Once the Democratic party learns to articulate a progressive voice, they must reconstitute the New Deal coalition and expand it. Liberal policies are still more beneficial to women, minorities and labor--but they are only a base on which to build a wider constituency.

About half of all eligible voters chose not to cast ballots in this election. The Democratic mistake--made in the wake of their convention with Dukakis ahead in the polls--was to believe that they could win without tapping into the disenfranchised elements of the silent electorate. Millions of Americans feel that there was little difference between the two candidates or parties, and the political process has no relevancy to their lives.
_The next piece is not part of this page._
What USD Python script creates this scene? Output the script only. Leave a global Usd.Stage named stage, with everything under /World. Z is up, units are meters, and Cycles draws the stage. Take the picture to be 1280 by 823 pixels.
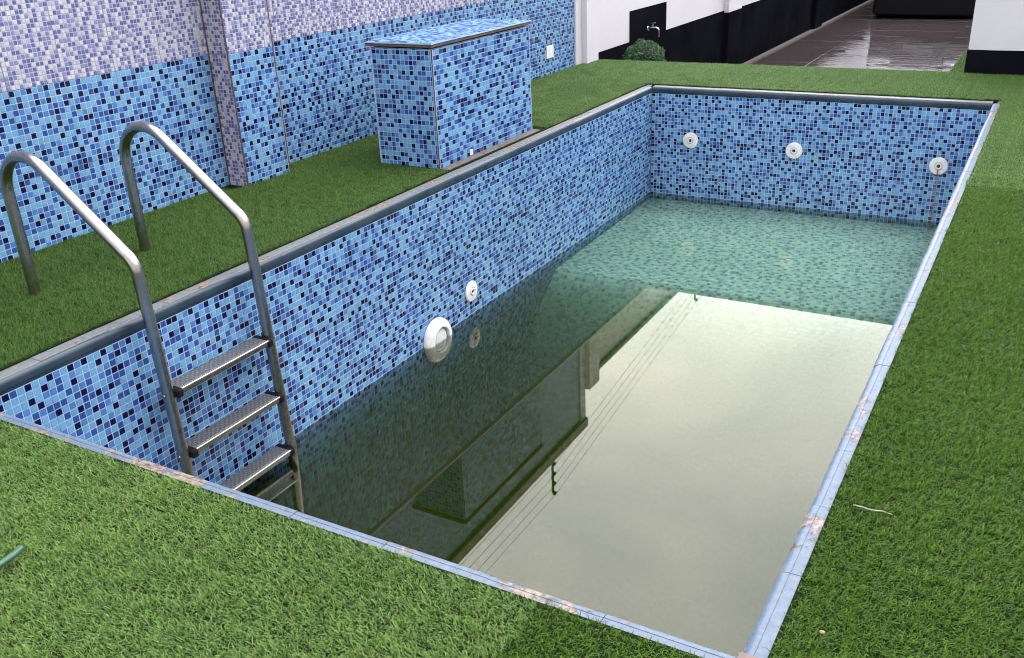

But there was a difference between the two candidates. Dukakis was simply too inarticulate to express that difference until the waning days of the campaign. He could have won this election, but like most politicians he lacked the fortitude to tamper with the electorate, and take his chances with a volatile group of new voters with no prior allegiences.

Granted, it will take a politician with rare courage to reach out and inspire these non-voters. It will take more than a boring technocrat, or a mean-spirited candidate who appeals to our cheapest instincts. It will take a principled and committed liberal strong enough to express his love for the people, and bold enough to challenge them.